Joan, George's small sister, thinks that because a penny is bigger in size than a shilling, it should buy much more.

A tuppenny bar of chocolate (as in the book) costs two pennies.

A brand new ball these days would probably cost over a pound, and a larger one such as that which George bought, would fetch more.

Molly Brett has drawn one of those lovely old sweetshops that used to be so common in English villages.

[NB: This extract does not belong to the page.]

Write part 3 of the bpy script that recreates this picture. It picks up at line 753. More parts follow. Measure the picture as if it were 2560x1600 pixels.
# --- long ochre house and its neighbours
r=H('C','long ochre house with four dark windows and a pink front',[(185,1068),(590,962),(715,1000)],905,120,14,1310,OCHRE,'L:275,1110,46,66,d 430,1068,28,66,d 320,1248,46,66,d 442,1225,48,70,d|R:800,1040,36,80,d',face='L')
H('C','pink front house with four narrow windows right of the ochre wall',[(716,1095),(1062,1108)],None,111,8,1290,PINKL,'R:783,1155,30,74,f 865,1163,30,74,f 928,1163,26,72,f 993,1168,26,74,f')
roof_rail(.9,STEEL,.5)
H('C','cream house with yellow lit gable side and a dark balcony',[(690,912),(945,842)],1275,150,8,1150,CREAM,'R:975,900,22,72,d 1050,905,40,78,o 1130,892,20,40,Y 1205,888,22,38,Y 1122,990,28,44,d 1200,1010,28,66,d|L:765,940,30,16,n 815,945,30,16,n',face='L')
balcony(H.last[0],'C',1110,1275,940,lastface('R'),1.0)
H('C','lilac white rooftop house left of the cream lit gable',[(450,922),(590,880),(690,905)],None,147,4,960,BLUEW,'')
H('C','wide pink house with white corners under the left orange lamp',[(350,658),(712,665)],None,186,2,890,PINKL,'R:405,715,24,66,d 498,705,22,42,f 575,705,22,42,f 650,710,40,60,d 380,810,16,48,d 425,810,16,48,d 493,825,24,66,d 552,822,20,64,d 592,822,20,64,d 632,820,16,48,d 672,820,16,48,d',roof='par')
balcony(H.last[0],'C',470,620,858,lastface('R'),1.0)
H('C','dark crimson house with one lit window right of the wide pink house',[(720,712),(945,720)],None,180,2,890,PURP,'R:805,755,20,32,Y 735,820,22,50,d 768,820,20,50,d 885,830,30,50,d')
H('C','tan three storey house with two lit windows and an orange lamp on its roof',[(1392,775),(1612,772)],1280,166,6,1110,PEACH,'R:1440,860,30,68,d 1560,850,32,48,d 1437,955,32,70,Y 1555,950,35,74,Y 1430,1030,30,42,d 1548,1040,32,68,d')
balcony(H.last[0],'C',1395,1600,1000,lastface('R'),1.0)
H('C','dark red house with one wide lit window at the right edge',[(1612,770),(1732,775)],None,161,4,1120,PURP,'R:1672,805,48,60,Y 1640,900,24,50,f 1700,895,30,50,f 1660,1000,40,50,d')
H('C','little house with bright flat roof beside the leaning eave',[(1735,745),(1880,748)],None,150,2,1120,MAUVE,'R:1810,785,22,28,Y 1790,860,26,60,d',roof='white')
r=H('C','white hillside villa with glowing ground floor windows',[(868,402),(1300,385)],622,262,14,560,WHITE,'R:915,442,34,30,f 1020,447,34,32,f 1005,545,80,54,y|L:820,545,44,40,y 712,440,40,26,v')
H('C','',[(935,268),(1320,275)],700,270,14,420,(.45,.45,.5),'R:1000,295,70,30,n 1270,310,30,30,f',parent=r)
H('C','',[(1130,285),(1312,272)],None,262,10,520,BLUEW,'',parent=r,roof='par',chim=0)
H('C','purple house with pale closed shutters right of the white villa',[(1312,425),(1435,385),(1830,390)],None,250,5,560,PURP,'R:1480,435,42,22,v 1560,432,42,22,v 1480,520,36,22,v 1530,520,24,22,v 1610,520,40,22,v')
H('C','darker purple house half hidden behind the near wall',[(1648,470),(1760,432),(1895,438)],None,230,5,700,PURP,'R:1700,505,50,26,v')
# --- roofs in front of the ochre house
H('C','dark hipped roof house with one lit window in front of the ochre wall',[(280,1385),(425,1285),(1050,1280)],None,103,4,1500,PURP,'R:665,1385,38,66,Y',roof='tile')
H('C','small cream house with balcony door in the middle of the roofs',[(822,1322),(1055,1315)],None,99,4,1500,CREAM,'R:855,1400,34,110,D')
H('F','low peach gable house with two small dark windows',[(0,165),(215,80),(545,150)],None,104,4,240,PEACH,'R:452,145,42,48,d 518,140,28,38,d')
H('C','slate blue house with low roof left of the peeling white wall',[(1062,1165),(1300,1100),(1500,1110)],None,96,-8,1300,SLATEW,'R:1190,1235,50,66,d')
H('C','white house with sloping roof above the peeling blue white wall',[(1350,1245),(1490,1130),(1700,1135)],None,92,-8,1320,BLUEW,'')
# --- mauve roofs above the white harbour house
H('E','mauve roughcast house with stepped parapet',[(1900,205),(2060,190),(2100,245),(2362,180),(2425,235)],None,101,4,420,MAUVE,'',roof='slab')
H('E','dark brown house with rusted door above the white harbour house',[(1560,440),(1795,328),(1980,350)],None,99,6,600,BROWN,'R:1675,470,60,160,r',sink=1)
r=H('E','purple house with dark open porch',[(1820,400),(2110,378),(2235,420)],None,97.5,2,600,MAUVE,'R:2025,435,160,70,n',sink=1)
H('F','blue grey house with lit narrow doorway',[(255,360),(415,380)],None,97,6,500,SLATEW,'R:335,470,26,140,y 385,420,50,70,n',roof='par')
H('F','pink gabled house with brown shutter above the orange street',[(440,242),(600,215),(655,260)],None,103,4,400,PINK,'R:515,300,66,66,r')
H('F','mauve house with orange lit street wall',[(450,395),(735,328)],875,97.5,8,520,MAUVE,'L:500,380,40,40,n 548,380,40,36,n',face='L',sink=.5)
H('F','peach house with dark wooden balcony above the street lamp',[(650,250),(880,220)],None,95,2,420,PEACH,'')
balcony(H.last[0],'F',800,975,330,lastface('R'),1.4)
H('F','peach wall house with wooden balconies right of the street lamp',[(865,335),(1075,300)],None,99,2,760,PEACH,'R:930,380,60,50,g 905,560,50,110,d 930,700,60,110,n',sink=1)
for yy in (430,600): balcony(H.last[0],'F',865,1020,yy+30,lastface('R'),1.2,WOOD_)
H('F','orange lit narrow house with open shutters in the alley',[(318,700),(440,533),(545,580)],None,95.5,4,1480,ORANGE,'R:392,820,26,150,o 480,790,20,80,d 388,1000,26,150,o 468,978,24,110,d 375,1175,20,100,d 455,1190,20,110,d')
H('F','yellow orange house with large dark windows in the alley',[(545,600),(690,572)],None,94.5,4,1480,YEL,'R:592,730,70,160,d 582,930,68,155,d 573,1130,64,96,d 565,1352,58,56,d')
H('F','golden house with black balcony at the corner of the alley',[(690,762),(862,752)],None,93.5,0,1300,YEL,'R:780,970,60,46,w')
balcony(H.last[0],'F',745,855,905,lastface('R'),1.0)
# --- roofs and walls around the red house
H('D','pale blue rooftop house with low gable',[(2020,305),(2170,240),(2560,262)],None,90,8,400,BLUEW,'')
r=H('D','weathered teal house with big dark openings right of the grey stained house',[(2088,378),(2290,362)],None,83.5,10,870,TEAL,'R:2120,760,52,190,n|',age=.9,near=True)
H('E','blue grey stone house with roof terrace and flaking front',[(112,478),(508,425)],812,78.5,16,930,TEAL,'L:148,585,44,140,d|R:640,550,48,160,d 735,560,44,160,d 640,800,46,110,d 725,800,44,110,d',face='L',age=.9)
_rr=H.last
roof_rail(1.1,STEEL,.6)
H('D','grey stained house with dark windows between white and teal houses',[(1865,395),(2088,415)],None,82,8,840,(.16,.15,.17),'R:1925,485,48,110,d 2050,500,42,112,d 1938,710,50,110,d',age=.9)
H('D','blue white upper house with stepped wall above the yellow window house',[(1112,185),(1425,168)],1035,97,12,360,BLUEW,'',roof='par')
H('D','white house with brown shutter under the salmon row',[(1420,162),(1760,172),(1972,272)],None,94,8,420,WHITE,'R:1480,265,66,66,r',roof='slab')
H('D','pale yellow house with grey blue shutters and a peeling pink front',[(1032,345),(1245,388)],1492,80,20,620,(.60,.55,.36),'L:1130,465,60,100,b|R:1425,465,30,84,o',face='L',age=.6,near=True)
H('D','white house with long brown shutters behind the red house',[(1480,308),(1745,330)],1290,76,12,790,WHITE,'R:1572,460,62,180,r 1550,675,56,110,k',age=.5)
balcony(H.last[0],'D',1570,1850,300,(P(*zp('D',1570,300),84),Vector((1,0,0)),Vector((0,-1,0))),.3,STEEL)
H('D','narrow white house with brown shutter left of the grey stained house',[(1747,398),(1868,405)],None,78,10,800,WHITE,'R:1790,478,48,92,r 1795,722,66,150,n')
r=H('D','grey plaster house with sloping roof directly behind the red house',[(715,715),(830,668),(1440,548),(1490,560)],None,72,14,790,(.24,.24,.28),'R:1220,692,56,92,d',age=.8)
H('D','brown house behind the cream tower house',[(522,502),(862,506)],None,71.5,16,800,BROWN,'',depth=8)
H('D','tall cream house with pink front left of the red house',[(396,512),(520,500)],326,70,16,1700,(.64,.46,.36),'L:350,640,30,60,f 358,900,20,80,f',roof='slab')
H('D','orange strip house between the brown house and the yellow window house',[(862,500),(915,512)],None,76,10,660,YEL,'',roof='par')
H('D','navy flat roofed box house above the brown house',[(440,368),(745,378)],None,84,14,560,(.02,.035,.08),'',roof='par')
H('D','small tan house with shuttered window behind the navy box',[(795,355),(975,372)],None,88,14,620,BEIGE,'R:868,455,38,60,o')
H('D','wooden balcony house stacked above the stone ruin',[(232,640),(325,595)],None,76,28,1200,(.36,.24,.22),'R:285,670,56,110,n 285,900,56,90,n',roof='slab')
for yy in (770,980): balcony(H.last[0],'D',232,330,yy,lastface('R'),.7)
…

Maybe one or two of these establishments still exist in some out-of-the-way hamlets.

#5: As the clockwork mouse had hidden the clown's key - by the same token, why not hide his key?

The mouse's decision to 'get away from it all' is reflected in the plot of that timeless movie 'Wizard of Oz.' Dorothy, who was also fed up with the way life treated her, ran away to what she thought would be a much more fruitful existence only to find that things weren't so hot outside the home environment, and at the movie's end, she was asked -

"What have you learnt?

Dorothy answers: " ... that if I ever go looking for my heart's desire again I won't look any further than my own back yard because if it isn't there, I never really lost it to begin with."

On the back of the earlier books in this series is a photograph that depicts Enid Blyton as the Queen of Storytellers.